The official structures in the Russian Federation direct the lady to the Red Cross. The latter, in its turn, responds that Russia does not give them any information.

“Such a vicious circle,” says Maria. “And the Ukrainian authorities just tell me to inform them if I find out anything.”  


“Not a single document”

The most disappointing thing, Maria Horshkova says, is that she still cannot prove Andriy’s participation in the territorial defense of Kherson.  

“I do not have a single document on that. In the recruitment office, they explained to me that the documents were to be issued in the military unit.  And there, all the lists have been allegedly destroyed. And it takes time to restore everything,” Maria says.
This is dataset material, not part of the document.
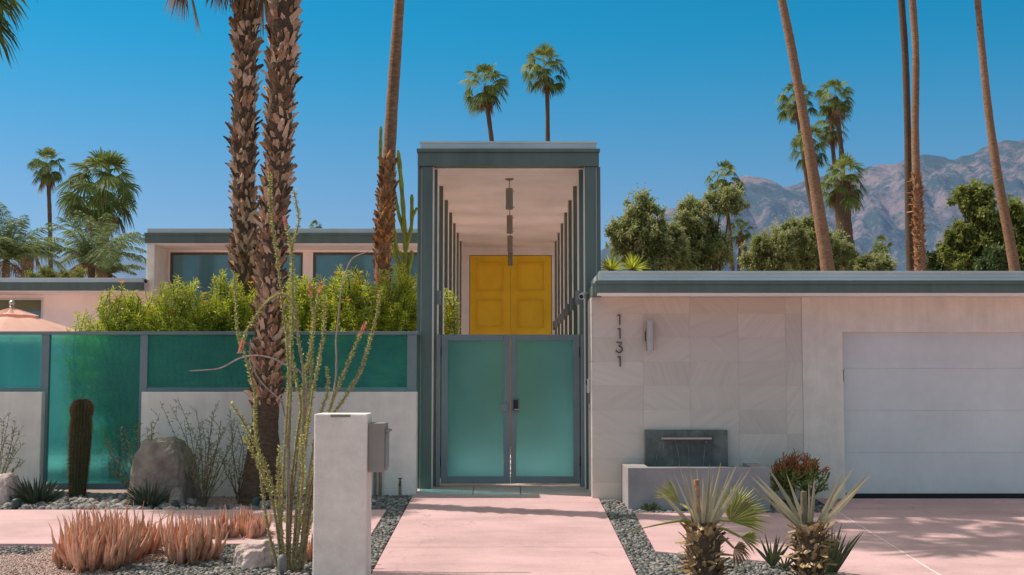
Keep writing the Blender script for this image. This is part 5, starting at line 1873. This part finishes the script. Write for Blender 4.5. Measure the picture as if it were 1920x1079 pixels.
wiry("dense wiry shrub with tiny leaves in front of the boulder and low wall", 384, 15.35,
     [(300, 752), (318, 758), (333, 745), (345, 790), (358, 800), (367, 765), (372, 815), (378, 785), (390, 800), (398, 770), (405, 755), (414, 790), (420, 800), (428, 795), (432, 830), (415, 840), (405, 850), (360, 850), (448, 790), (455, 815), (395, 830), (380, 840), (350, 845), (440, 860)], 401)
wiry("sparse wiry shrub bending left across the tall glass panel", 268, 15.6,
     [(190, 805), (198, 825), (205, 850), (225, 800), (235, 805), (245, 830), (255, 805), (262, 790), (275, 800), (283, 790), (195, 870), (215, 885), (240, 850), (300, 775)], 402)
wiry("sparse wiry shrub with bare stems at the far left edge", -6, 15.6,
     [(18, 775), (30, 785), (42, 800), (24, 800), (45, 830), (48, 862), (30, 840), (15, 815), (36, 870), (8, 780)], 403)
wiry("small wiry shrub between the shaggy palm base and the wall", 452, 15.95,
     [(432, 770), (440, 785), (446, 800), (462, 792), (455, 830), (470, 850), (430, 880), (420, 860)], 404)


# ---- pencil cactus
pc = ground_at(1497, 15.35)
root = thing("pencil_cactus", "pencil cactus with orange red tips beside the garage wall", "cactus", pc)
rnd = random.Random(12)
bg_, br_ = MB(), MB()
cc = Vector((X(1497, 15.35), 15.35, Z(900, 15.35)))
RX, RZ = 50 * 15.35 / F, 50 * 15.35 / F
def pencil(p, d, l, r, lev):
    e = p + d * l
    red = lev >= 3 and e.z > cc.z + 0.14 and rnd.random() < 0.75
    m_ = p.lerp(e, .5) + Vector((rnd.gauss(0, .1), rnd.gauss(0, .1), rnd.gauss(0, .1))) * l * 0.5
    (br_ if red else bg_).tube([p, m_, e], [r, r * 0.95, r * 0.7], 5, var=rnd.random())
    if lev < 4:
        for k in range(rnd.choice((2, 3, 3, 4))):
            nd = (d + Vector((rnd.gauss(0, .62), rnd.gauss(0, .62), rnd.gauss(0.15, .4)))).normalized()
            q = e + nd * l * 0.6
            if ((q.x - cc.x) / RX) ** 2 + ((q.y - cc.y) / RX) ** 2 + ((q.z - cc.z) / RZ) ** 2 < 1.25:
                pencil(e, nd, l * rnd.uniform(0.62, 0.95), r * 0.86, lev + 1)
for k in range(16):
    a = k * 2.4
    d = Vector((math.cos(a) * rnd.uniform(0.1, 0.9), math.sin(a) * rnd.uniform(0.1, 0.9), 1)).normalized()
    pencil(pc + Vector((rnd.uniform(-.08, .08), rnd.uniform(-.08, .08), 0.02)), d, rnd.uniform(0.14, 0.22), 0.011, 0)
bg_.build("green_sticks", M["stick"], root, smooth=True)
br_.build("red_tips", M["stick_red"], root, smooth=True)


# ---- the two trimmed young palms in the right bed
def young_palm(label, pxc, Y, pyt, pyb, wpx, tips, stump, seed, fans=(), extra=()):
    rnd = random.Random(seed)
    zt, zb = Z(pyt, Y), gz(Y) - 0.05
    x = X(pxc, Y)
    r = wpx * Y / F / 2
    root = thing("young_palm", label, "palm", (x, Y, gz(Y)), "trimmed young palms in the right bed")
    path = [Vector((x, Y, zt + (zb - zt) * k / 10)) for k in range(11)]
    rad = [r * q for q in (0.45, 0.66, 0.8, 0.84, 0.84, 0.82, 0.8, 0.78, 0.76, 0.74, 0.72)]
    b = MB(); b.tube(path, rad, 16); b.build("trunk", M["bark_dark"], root, smooth=True)
    b = MB(); boots(b, path, rad, rnd, 17, 14, 0.082, 0.95, lo=0.04, hi=0.98, droop=0.25); b.build("leaf_bases", M["boot_green"], root)
    b = MB()
    base = Vector((x, Y, zt - 0.01))
    for (tx, ty, ww, dy) in tips:
        p1 = at(tx, ty, Y + dy)
        o = (p1 - base).normalized()
        p0 = base + Vector((o.x, o.y, 0)) * r * 0.5 + Vector((0, 0, -0.05))
        b.blade(p0, p1, ww * 0.78, rnd.uniform(-0.02, 0.02), rnd.uniform(0.3, 0.6), 8, rnd.random() ** 2 * 0.8, peak=rnd.uniform(0.25, 0.45), base=0.75)
    b.build("leaf_blades", M["blade"], root)
    if stump:
        p0, p1 = at(*stump[0], Y - 0.02), at(*stump[1], Y - 0.02)
        b = MB(); b.tube([p0, p0.lerp(p1, .5), p1], [stump[2] * Y / F / 2 * q for q in (1, .97, .92)], 10); b.build("cut_stalk", M["twig" if seed == 1 else "boot"], root, smooth=True)
    for hub, dirp, L, spread, dy, nseg, mt_name, pname in fans:
        h = at(hub[0], hub[1], Y + dy)
        dv = (at(dirp[0], dirp[1], Y + dy) - h).normalized()
        b = MB()
        pts = catmull([base + Vector((0, 0, -0.04)), base.lerp(h, .5) + Vector((0, 0, 0.02)), h], 4)
        b.tube(pts, np.linspace(0.016, 0.010, len(pts)), 6, var=0.6)
        side = dv.cross(Vector((0.1, -1, 0.15))).normalized()
        nrm = side.cross(dv)
        v, f, vr = [], [], []
        for i in range(nseg):
            a = (i / (nseg - 1) - 0.5) * spread
            d = (dv * math.cos(a) + side * math.sin(a)).normalized()
            l = L * (0.72 + 0.28 * math.cos(a)) * rnd.uniform(0.92, 1.06)
            pr = (d.cross(nrm)).normalized()
            fold = nrm * (0.012 if i % 2 else -0.012)
            wv = pr * (L * spread / nseg * 0.34)
            k = len(v)
            curl = Vector((0, 0, -1)) * l * (0.10 if mt_name != "palm_dead" else 0.35)
            m1 = h + d * l * 0.6 + fold
            v += [h, m1 - wv, m1 + wv, h + d * l + curl + fold, m1 + nrm * 0.01]
            f += [(k, k + 1, k + 4), (k, k + 4, k + 2), (k + 1, k + 3, k + 4), (k + 4, k + 3, k + 2)]
            vr += [rnd.random()] * 5
        b.add(v, f, np.array(vr))
        b.build(pname, M[mt_name], root)
    for pts in extra:
        P = catmull([at(p[0], p[1], Y + p[2]) for p in pts], 6)
        b = MB(); b.tube(P, np.linspace(0.017, 0.003, len(P)), 6, var=0.3); b.build("bare_leaf_stalk", M["fan_green"], root, smooth=True)
    return root


Y1 = 10.95
young_palm("left young palm with shaggy trunk, pale cut blades and one green fan leaf", 1315, Y1, 980, 1085, 76,
           [(1224, 908, 0.05, -.1), (1234, 919, 0.035, .1), (1262, 884, 0.03, .2), (1272, 868, 0.04, 0), (1283, 884, 0.035, -.2), (1292, 874, 0.05, -.1), (1299, 882, 0.04, .2), (1318, 888, 0.05, -.25),
            (1331, 869, 0.055, 0), (1338, 883, 0.04, .15), (1352, 866, 0.055, -.1), (1370, 880, 0.035, .2), (1384, 866, 0.05, 0), (1394, 885, 0.035, .2), (1409, 876, 0.06, -.15), (1306, 876, 0.03, .3), (1345, 900, 0.04, .3)],
           ((1308, 960), (1306, 900), 12), 31,
           fans=[((1368, 978), (1412, 925), 0.40, 2.2, 0.15, 30, "fan_green", "fan_leaf"), ((1388, 1007), (1425, 1014), 0.20, 1.3, 0.05, 14, "fan_green", "fan_leaf"),
                 ((1276, 945), (1244, 914), 0.30, 0.9, 0.25, 14, "fan_green", "fan_leaf"), ((1376, 1028), (1400, 1040), 0.17, 2.4, -0.1, 18, "palm_dead", "dry_fan_leaf")],
           extra=[[(1295, 978, -.05), (1275, 977, -.12), (1235, 984, -.2), (1173, 998, -.3)]])
Y2 = 10.98
young_palm("right young palm with rounded shaggy trunk, cut stalk and few wide spread blades", 1513, Y2, 980, 1085, 68,
           [(1404, 889, 0.06, -.1), (1400, 903, 0.05, .1), (1415, 888, 0.055, 0), (1437, 873, 0.05, .15), (1474, 887, 0.05, -.1), (1527, 894, 0.045, 0), (1516, 903, 0.035, .15), (1582, 884, 0.055, -.1),
            (1608, 867, 0.05, .1), (1631, 882, 0.055, 0), (1636, 888, 0.06, -.15)],
           ((1507, 985), (1507, 922), 13), 1)

# ---- small bed lamps
def bed_lamp(label, px, py, Y, h, r, m, tilt=0.0):
    c = Vector((X(px, Y), Y, gz(Y) - 0.03))
    root = thing("garden_lamp", label, "lamp", c, "small lamps in the planting beds")
    zt = c.z + h
    b = MB(); b.tube([c, Vector((c.x, c.y, c.z + h * 0.35))], r * 0.45, 10); b.build("stake", M[m], root, smooth=True)
    b = MB(); b.tube([Vector((c.x, c.y, c.z + h * 0.3)), Vector((c.x + tilt * 0.3, c.y, zt - h * .2)), Vector((c.x + tilt * 0.4, c.y, zt - h * .07)), Vector((c.x + tilt * 0.42, c.y, zt))], [r, r, r * 0.85, r * 0.25], 16); b.build("lamp_head", M[m], root, smooth=True)


bed_lamp("grey bullet shaped lamp in the pebbles at the foot of the ocotillo", 534, 1050, 11.25, 0.21, 0.042, "lamp_grey")
bed_lamp("small dark lamp in the rubble below the left yucca", 38, 938, 15.05, 0.15, 0.055, "lamp_dark")
bed_lamp("small dark lamp right of the boulder among the rubble", 333, 933, 15.05, 0.13, 0.045, "lamp_dark")
bed_lamp("small dark lamp at the foot of the flared palm base", 481, 930, 15.1, 0.16, 0.045, "lamp_dark", 0.1)


# ------------------------------------------------------------------ stones
def inside(poly, x, y):
    r = np.zeros(len(x), bool)
    n = len(poly)
    for i in range(n):
        x0, y0 = poly[i]; x1, y1 = poly[(i + 1) % n]
        c = ((y0 > y) != (y1 > y)) & (x < (x1 - x0) * (y - y0) / ((y1 - y0) if y1 != y0 else 1e-9) + x0)
        r ^= c
    return r


def stones(name, polys, pitch_, s0, s1, material, seed, sub=1, flat=0.55, rough=0.0, excl=(), zoff=0.0, layers=1):
    rng = np.random.default_rng(seed)
    V, Fc = ico(sub)
    b = MB()
    for poly in polys:
        xs_, ys_ = [p[0] for p in poly], [p[1] for p in poly]
        for ly in range(layers):
            gx_, gy_ = np.meshgrid(np.arange(min(xs_), max(xs_), pitch_), np.arange(min(ys_), max(ys_), pitch_))
            gx_ = gx_.ravel() + rng.uniform(-.5, .5, gx_.size) * pitch_
            gy_ = gy_.ravel() + rng.uniform(-.5, .5, gy_.size) * pitch_
            k = inside(poly, gx_, gy_)
            for e in excl:
                k &= ~inside(e, gx_, gy_)
            gx_, gy_ = gx_[k], gy_[k]
            n = len(gx_)
            s = rng.uniform(s0, s1, n) * (0.75 + 0.6 * rng.random(n) ** 3)
            ax = np.stack([s, s * rng.uniform(0.6, 0.9, n), s * flat * rng.uniform(0.7, 1.2, n)], 1)
            th = rng.uniform(0, 6.283, n)
            tl = rng.normal(0, 0.28, n)
            v = V[None] * ax[:, None, :]
            if rough:
                v = v * (1 + rng.normal(0, rough, (n, len(V), 1)))
            cx, sx = np.cos(tl), np.sin(tl)
            y = v[:, :, 1] * cx[:, None] - v[:, :, 2] * sx[:, None]
            z = v[:, :, 1] * sx[:, None] + v[:, :, 2] * cx[:, None]
            x = v[:, :, 0]
            ct, st = np.cos(th), np.sin(th)
            xx = x * ct[:, None] - y * st[:, None] + gx_[:, None]
            yy = x * st[:, None] + y * ct[:, None] + gy_[:, None]
            zz = z + (-SLOPE * (17.0 - np.clip(gy_, 5, 17)))[:, None] - 0.035 + (ax[:, 2] * 0.6)[:, None] + zoff + ly * s0 * 0.5
            vv = np.stack([xx, yy, zz], -1).reshape(-1, 3)
            ff = (Fc[None] + (np.arange(n) * len(V))[:, None, None]).reshape(-1, 3)
            b.add(vv, ff, np.repeat(rng.random(n), len(V)))
    o = b.build(name, M[material], smooth=(rough == 0))
    o["kind"] = "stuff"
    return o


slabp = [(-16, wy0 - 0.01), (wx1 + 0.02, wy0 - 0.01), (wx1 + 0.02, wy1 + 0.01), (-16, wy1 + 0.01)]
pillp = [(px0 - .02, MY - .02), (px1 + .02, MY - .02), (px1 + .02, MY + .42), (px0 - .02, MY + .42)]
basp = [(fx0 - .02, BY - .02), (fx1 + .02, BY - .02), (fx1 + .02, 17), (fx0 - .02, 17)]
drv = left_poly
pebl = [
    [(-2.05, 10.2), (PL - 0.02, 10.2), (PL - 0.02, 16.2), (-2.05, 16.2)],
    [(PR + 0.02, 10.0), (gb_.x + 0.0, 10.0), (gb_.x, gb_.y), (ga.x, ga.y), (X(1560, ga.y), ga.y), (X(1580, 15.8), 15.8), (PR + 0.02, 15.8)],
    [(gb_.x, 10.0), (gd.x, 10.0), (gd.x, gd.y), (gc.x, gc.y), (gb_.x, gb_.y)],
    [(X(300, 11.5), 10.3), (-2.051, 10.3), (-2.051, wy0), (X(420, 12.5), wy0), (X(240, 11.8), 11.6)],
]
stones("pebbles", pebl, 0.037, 0.018, 0.030, "pebble", 21, 1, 0.55, excl=(slabp, pillp, basp, [(p[0], p[1]) for p in drv]), layers=2)
stones("rubble", [[(-9.5, wy1 + 0.02), (-2.06, wy1 + 0.02), (-2.06, NY - 0.1), (-9.5, NY - 0.1)]], 0.075, 0.028, 0.062, "rubble", 22, 1, 0.65, rough=0.09, layers=2,
       excl=([(X(378, 15.6), wy1 + 0.12), (X(480, 15.3), wy1 + 0.12), (X(470, 16), NY), (X(375, 16), NY)],))
stones("gravel_edge", [[(-7, 12.35), (X(90, 12.5), 12.35), (X(85, 12.7), wy0 - 0.01), (-7, wy0 - 0.01)]], 0.05, 0.02, 0.035, "pebble", 23, 1, 0.6, layers=1)
stones("grit", [[(-7, 10.4), (-2.6, 10.4), (-2.6, wy0), (-7, wy0)], [(X(378, 15.6), wy1 + 0.1), (X(480, 15.3), wy1 + 0.1), (X(470, 16), NY - .1), (X(375, 16), NY - .1)]], 0.026, 0.006, 0.012, "grit", 24, 0, 0.7, rough=0.1)
for o in C.objects:
    if o.name in ("pebbles", "rubble", "gravel_edge", "grit"):
        o["kind"] = "stuff"
# dry litter around the aloes
rng = np.random.default_rng(4)
n = 900
P = np.stack([rng.uniform(-4.6, -1.5, n), rng.uniform(11.0, 12.6, n), np.zeros(n)], 1)
P[:, 2] = -SLOPE * (17 - P[:, 1]) - 0.015
D = np.stack([rng.normal(size=n), rng.normal(size=n), np.abs(rng.normal(0, 0.18, n))], 1)
b = MB(); b.leaves(P, D, rng.uniform(0.03, 0.11, n), 0.008); struct(b.build("leaf_litter", M["aloe_dry"]), "stuff")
Instead, she has secured the status of Ukraine’s defender for her son through court. For that purpose, she hired a lawyer. In accordance with the procedure, three witnesses had to be found who were fulfilling the missions of Kherson defense. Maria, jointly with the lawyer, succeeded in finding such people, and they testified.

As of last October, the Coordination Headquarters for the Treatment of Prisoners of War reported more than six thousand applications for such status.

“Our demands and the demands of family and friends should be primarily addressed to the Russian Federation, which forcibly holds our people. And there should be full assistance and support to the Ukrainian state in the issues of return,” declared Hanna Maliar, Deputy Minister of Defense.  

Currently, Maria Horshkova only knows that her son is on the list of prisoners of war. The lady hopes for the exchange and goes on struggling to receive at least the news on his state and on the place where he is held.